Martin has managed to specialize in that kind of cerebral humor as well as the goofy physical comedy featured in "The Jerk" and three other collaborations with Reiner -- "Dead Men Don't Wear Plaid," "The Man with Two Brains" and "All of Me." Reiner said it's the versatility that makes Martin interesting.

"He's a one-man band," said Reiner. "He does more things in comedy in different fields, and then when it's all over he can do you a card trick -- which a lot of great comedians can't -- and then he can juggle."


Reiner said the first time he met Martin, Martin was already writing comic essays.

"They were hysterically funny," he said. "The development was interesting to watch. It went from that to a book, 'Cruel Shoes,' to (a novella) 'Shopgirl,' to (Martin's latest book) 'The Pleasure of My Company' -- that was a really wonderful piece of literature."

Martin has also written the plays "Picasso at the Lapin Agile" and "The Underpants" and is a frequent contributor to The New York Times and The New Yorker.

The Twain prize is awarded specifically for outstanding achievement in humor, but its recipients -- Reiner, Richard Pryor, Jonathan Winters, Whoopi Goldberg, Bob Newhart, Lily Tomlin and "SNL" producer Lorne Michaels -- are generally thought of as comedians.

Comedy and humor may be two variations on the same form, but Reiner said there is a distinction.

"When I think of comedy, I think of the whole person doing something physical -- plus it could be a funny word happening at the same time," he said. "But humor is something that I think is gentler and it makes you smile. It's good humored. Comedy doesn't have to be good humored."

For Martin, the honor comes after years of plying perhaps the only trade that ever interested him.

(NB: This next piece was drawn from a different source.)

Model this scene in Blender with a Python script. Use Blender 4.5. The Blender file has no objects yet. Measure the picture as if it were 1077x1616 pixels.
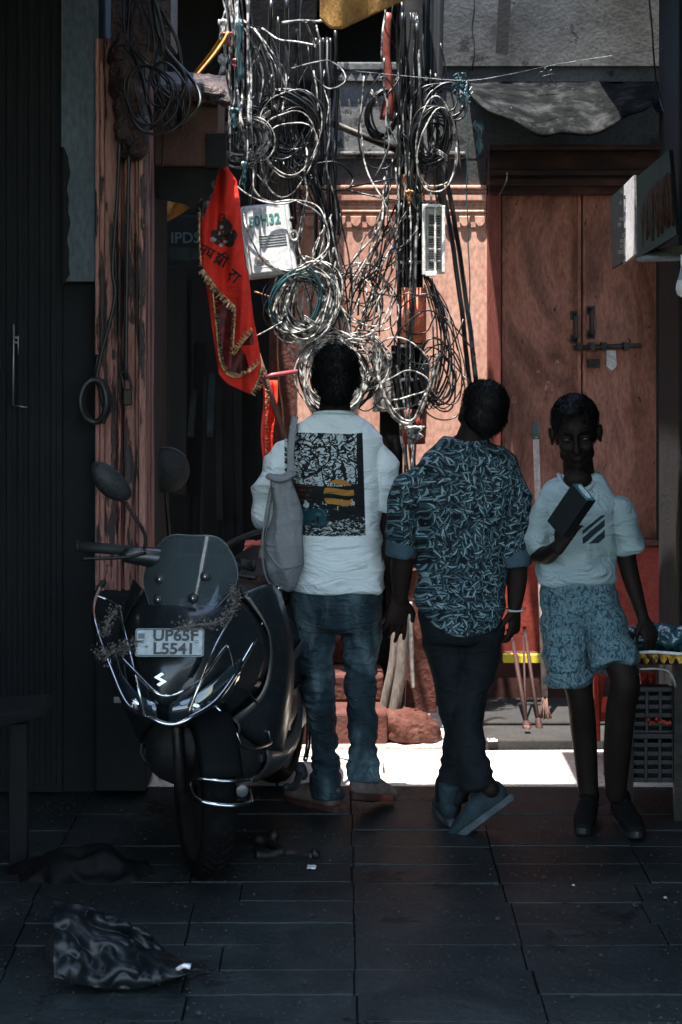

"When he was my new friend," said McEuen, "and he was coming over the house after we finished work at Disneyland at midnight, my mother made the comment, how come that friend of yours Steve is always on? She wasn't sure she liked him because he always seemed to be acting something or doing something."

Martin will receive the Twain Prize in Oct. 23 ceremonies at the Kennedy Center Concert Hall, to be videotaped for broadcast at a later date.